(Source records)
-- Start --
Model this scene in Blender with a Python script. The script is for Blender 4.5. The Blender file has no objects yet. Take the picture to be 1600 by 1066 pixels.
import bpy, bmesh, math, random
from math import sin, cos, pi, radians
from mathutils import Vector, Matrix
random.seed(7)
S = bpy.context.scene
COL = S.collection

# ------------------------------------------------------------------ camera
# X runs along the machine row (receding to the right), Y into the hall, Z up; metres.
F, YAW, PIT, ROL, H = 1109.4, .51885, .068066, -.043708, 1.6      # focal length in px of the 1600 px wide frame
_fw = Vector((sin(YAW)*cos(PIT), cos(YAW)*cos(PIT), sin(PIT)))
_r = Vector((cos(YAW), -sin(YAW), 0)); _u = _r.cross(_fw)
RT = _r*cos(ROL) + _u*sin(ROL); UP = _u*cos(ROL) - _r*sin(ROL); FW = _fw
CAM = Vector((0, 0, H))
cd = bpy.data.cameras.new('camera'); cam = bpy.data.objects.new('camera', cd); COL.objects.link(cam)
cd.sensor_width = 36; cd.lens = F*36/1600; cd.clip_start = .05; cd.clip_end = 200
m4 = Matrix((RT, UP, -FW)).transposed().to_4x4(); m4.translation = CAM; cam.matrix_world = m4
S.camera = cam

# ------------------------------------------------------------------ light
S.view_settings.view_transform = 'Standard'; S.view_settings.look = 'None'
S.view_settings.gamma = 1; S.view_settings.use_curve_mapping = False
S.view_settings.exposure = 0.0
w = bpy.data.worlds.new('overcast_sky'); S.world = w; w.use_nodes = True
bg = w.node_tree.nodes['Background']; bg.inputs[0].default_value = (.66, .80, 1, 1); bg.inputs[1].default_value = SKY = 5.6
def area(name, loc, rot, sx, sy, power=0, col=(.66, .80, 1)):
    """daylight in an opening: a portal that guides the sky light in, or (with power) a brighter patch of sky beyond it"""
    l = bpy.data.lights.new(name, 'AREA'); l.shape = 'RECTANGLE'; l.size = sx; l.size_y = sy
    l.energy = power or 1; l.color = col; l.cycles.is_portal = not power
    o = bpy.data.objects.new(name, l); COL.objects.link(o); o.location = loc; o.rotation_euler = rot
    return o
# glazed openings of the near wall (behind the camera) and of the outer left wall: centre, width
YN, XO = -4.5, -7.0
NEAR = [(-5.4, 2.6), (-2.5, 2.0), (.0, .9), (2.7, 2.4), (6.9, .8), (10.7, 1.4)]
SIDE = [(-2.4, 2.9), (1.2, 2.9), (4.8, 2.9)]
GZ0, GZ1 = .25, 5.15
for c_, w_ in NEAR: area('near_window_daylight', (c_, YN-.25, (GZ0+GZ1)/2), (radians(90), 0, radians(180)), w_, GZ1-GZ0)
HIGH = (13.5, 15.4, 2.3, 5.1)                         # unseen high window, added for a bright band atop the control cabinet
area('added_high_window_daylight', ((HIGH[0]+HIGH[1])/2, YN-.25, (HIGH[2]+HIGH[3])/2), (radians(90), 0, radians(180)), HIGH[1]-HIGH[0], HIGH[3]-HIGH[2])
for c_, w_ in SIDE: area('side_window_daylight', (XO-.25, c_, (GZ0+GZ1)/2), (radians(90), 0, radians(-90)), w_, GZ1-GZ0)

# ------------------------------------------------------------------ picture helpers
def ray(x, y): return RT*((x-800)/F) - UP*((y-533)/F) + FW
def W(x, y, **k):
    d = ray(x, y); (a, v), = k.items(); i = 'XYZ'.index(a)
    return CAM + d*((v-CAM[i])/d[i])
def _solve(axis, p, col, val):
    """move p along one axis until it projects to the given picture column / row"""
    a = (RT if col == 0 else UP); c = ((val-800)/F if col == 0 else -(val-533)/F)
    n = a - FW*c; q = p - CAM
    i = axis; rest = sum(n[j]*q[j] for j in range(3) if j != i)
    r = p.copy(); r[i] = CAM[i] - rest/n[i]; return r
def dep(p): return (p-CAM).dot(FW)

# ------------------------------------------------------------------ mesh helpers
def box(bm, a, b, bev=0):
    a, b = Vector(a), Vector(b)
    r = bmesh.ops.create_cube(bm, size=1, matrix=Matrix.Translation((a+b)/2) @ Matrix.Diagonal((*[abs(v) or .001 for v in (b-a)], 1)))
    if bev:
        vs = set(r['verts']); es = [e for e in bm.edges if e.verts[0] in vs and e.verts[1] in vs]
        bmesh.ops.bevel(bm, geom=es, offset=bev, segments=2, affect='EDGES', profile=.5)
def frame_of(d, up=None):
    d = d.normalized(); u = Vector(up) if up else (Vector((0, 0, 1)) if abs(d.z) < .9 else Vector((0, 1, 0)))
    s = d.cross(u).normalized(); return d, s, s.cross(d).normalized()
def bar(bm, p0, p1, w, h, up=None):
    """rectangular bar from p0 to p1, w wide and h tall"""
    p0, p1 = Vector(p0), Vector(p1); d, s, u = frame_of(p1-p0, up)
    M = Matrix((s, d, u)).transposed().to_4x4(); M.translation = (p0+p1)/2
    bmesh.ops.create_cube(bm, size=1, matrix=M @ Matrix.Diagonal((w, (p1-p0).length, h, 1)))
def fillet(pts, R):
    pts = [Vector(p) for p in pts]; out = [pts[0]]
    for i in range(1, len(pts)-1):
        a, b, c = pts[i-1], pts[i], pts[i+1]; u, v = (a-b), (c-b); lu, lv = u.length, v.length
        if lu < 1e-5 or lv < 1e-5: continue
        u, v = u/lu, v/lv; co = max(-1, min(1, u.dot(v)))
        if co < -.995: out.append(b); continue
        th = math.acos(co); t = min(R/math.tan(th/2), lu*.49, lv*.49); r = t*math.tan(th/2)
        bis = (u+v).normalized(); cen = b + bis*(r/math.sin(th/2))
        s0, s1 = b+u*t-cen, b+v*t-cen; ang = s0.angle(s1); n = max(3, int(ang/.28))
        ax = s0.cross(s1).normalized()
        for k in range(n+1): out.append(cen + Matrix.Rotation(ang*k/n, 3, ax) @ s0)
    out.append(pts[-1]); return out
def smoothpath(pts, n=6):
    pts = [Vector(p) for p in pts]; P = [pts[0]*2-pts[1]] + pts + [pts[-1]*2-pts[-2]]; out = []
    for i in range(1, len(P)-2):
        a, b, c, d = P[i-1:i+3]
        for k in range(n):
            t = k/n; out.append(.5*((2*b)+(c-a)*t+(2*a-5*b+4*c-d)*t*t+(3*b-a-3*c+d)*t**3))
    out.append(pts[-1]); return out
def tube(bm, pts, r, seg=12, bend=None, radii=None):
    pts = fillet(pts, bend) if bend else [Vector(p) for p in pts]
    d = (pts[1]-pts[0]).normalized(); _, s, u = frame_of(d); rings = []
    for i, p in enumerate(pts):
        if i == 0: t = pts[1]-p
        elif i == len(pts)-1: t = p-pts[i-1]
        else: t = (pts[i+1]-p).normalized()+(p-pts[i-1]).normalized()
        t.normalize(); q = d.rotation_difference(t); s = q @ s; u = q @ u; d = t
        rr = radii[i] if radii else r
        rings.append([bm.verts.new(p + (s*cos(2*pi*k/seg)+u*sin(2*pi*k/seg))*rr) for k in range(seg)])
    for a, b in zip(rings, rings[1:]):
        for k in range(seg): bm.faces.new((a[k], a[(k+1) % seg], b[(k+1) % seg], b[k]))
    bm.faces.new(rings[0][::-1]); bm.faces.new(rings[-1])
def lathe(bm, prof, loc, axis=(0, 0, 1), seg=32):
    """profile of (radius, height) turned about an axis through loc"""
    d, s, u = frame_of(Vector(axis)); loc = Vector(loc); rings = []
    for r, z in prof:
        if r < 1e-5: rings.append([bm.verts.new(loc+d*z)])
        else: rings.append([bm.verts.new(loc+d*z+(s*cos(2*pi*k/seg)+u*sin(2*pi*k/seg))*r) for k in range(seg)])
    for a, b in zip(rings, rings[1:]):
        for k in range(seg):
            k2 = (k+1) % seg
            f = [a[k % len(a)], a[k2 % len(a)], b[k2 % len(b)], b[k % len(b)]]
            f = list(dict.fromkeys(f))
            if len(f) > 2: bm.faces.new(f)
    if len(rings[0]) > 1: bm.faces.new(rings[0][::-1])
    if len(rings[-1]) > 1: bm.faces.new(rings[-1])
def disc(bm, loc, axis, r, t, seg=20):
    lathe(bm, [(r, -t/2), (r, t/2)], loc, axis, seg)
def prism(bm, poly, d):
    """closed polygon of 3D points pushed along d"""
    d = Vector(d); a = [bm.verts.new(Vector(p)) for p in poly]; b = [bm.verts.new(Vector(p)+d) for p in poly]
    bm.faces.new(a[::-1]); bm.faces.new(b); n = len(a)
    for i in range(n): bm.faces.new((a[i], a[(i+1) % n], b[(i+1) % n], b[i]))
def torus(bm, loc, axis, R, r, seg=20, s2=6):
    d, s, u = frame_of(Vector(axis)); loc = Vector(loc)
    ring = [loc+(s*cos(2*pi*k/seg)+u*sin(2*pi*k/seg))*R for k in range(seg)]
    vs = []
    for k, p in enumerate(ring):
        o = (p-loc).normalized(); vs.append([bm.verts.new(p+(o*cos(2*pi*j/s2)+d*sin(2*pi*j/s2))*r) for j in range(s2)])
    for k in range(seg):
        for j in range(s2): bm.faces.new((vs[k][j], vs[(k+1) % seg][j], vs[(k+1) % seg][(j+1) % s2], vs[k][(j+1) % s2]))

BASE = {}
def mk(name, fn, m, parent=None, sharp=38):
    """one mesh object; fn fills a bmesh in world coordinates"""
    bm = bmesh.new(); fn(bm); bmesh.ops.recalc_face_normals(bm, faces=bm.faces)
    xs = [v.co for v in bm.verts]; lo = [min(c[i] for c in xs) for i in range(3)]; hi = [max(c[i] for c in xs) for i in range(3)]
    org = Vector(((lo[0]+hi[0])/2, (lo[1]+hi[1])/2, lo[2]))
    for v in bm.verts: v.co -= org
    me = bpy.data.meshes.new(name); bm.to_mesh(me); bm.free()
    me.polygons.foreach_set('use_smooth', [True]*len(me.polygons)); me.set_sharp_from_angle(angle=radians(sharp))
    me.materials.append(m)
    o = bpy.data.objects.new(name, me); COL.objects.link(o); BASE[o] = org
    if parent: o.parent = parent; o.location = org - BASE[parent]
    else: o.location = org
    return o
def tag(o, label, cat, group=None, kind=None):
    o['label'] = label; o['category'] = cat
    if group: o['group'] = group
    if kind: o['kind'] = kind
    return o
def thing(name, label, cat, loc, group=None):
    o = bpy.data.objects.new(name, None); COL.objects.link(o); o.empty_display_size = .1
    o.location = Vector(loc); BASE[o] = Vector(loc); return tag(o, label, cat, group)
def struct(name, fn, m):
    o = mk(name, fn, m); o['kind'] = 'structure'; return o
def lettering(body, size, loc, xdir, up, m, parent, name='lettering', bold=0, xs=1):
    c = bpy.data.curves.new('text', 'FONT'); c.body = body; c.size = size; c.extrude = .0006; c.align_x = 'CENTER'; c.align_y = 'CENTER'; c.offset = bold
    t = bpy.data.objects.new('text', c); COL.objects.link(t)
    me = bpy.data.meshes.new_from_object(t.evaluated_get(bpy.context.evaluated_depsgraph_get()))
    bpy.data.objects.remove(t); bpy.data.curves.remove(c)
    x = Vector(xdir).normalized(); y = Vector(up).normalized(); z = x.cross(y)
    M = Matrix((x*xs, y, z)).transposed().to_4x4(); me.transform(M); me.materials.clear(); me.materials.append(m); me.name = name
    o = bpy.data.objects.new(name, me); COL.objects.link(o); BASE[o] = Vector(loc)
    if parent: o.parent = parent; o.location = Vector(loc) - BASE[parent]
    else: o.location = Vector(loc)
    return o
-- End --
-- Start --
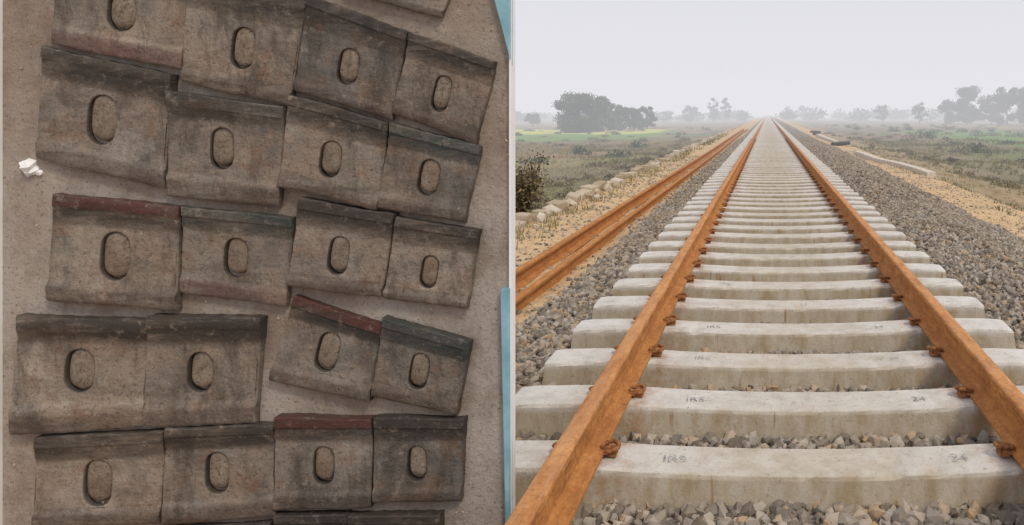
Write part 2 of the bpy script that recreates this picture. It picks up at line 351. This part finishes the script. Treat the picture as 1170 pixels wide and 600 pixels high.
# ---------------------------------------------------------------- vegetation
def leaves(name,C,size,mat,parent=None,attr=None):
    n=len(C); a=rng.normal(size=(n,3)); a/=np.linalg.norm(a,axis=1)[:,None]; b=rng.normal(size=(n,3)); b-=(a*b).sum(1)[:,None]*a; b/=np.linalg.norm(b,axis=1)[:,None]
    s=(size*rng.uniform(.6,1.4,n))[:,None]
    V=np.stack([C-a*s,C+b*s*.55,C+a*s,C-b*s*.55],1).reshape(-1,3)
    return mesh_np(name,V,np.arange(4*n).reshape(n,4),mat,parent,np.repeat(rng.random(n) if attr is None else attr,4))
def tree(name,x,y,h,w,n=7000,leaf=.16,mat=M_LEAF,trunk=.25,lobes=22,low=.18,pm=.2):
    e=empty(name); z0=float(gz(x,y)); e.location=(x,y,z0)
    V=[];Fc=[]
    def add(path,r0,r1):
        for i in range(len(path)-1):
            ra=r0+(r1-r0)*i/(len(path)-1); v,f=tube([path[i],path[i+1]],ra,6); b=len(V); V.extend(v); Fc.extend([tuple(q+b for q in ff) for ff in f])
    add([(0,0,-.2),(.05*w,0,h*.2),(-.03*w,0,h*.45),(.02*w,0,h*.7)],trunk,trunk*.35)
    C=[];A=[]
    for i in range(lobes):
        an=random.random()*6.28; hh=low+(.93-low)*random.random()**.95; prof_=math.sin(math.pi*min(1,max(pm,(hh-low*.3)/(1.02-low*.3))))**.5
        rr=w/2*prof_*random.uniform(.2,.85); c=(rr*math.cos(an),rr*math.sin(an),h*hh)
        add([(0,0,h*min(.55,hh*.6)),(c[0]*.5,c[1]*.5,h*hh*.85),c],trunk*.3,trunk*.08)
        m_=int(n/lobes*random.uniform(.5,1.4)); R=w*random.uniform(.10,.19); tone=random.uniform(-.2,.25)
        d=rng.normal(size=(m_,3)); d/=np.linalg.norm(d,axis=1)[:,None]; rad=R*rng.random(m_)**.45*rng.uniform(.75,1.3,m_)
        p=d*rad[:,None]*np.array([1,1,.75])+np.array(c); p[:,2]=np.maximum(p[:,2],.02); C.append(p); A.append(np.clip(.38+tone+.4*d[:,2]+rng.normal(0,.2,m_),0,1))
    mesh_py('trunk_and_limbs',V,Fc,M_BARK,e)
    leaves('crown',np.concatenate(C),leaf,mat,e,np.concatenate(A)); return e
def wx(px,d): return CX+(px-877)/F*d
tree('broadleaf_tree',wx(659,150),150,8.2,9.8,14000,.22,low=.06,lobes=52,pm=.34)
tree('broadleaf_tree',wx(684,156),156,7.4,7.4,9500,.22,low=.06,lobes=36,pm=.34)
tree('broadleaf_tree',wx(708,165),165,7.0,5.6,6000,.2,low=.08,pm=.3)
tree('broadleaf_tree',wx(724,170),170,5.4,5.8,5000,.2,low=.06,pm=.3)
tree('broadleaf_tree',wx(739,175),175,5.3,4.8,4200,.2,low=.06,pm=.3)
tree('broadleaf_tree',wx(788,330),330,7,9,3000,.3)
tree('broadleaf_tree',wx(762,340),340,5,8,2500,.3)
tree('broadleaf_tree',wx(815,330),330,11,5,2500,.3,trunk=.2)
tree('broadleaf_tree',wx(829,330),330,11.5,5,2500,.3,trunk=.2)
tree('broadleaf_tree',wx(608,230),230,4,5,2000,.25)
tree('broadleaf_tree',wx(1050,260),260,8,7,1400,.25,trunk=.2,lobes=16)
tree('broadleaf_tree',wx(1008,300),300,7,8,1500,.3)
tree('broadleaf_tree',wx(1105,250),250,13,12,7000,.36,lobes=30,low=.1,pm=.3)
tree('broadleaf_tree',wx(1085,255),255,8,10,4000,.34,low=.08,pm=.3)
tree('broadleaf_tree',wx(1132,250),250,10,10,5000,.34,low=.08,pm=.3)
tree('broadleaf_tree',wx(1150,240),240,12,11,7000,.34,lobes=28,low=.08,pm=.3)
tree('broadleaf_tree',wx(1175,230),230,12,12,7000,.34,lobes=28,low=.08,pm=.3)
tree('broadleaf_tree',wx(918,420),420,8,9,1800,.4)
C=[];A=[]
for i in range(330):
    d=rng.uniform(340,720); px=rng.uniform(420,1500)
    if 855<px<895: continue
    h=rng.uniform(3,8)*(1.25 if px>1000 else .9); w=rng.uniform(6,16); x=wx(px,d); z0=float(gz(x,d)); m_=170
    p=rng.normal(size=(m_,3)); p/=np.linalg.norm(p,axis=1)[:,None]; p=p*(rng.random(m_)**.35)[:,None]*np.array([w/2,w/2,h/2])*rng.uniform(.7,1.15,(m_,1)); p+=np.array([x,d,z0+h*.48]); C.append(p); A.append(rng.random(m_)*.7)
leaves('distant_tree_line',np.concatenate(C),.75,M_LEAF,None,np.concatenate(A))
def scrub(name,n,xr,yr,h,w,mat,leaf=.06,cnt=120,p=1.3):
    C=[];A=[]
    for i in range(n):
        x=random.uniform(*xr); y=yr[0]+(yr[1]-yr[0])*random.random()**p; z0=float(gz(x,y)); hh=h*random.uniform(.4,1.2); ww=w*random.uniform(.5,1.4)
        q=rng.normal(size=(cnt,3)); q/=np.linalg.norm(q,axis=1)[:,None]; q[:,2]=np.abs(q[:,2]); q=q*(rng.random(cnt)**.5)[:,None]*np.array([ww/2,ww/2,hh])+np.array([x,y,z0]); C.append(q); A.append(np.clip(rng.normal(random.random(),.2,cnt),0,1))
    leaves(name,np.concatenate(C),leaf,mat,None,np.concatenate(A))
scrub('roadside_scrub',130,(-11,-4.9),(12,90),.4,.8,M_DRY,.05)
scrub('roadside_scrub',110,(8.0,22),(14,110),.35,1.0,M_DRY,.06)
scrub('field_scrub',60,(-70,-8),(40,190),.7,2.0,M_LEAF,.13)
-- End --
(What to work on) Output, from the data above, the lines from the line with "Model this scene" to the line with "S.camera = cam" exactly as they stand, both ends included and nothing else.

(Result for this exercise)
Model this scene in Blender with a Python script. The script is for Blender 4.5. The Blender file has no objects yet. Take the picture to be 1600 by 1066 pixels.
import bpy, bmesh, math, random
from math import sin, cos, pi, radians
from mathutils import Vector, Matrix
random.seed(7)
S = bpy.context.scene
COL = S.collection

# ------------------------------------------------------------------ camera
# X runs along the machine row (receding to the right), Y into the hall, Z up; metres.
F, YAW, PIT, ROL, H = 1109.4, .51885, .068066, -.043708, 1.6      # focal length in px of the 1600 px wide frame
_fw = Vector((sin(YAW)*cos(PIT), cos(YAW)*cos(PIT), sin(PIT)))
_r = Vector((cos(YAW), -sin(YAW), 0)); _u = _r.cross(_fw)
RT = _r*cos(ROL) + _u*sin(ROL); UP = _u*cos(ROL) - _r*sin(ROL); FW = _fw
CAM = Vector((0, 0, H))
cd = bpy.data.cameras.new('camera'); cam = bpy.data.objects.new('camera', cd); COL.objects.link(cam)
cd.sensor_width = 36; cd.lens = F*36/1600; cd.clip_start = .05; cd.clip_end = 200
m4 = Matrix((RT, UP, -FW)).transposed().to_4x4(); m4.translation = CAM; cam.matrix_world = m4
S.camera = cam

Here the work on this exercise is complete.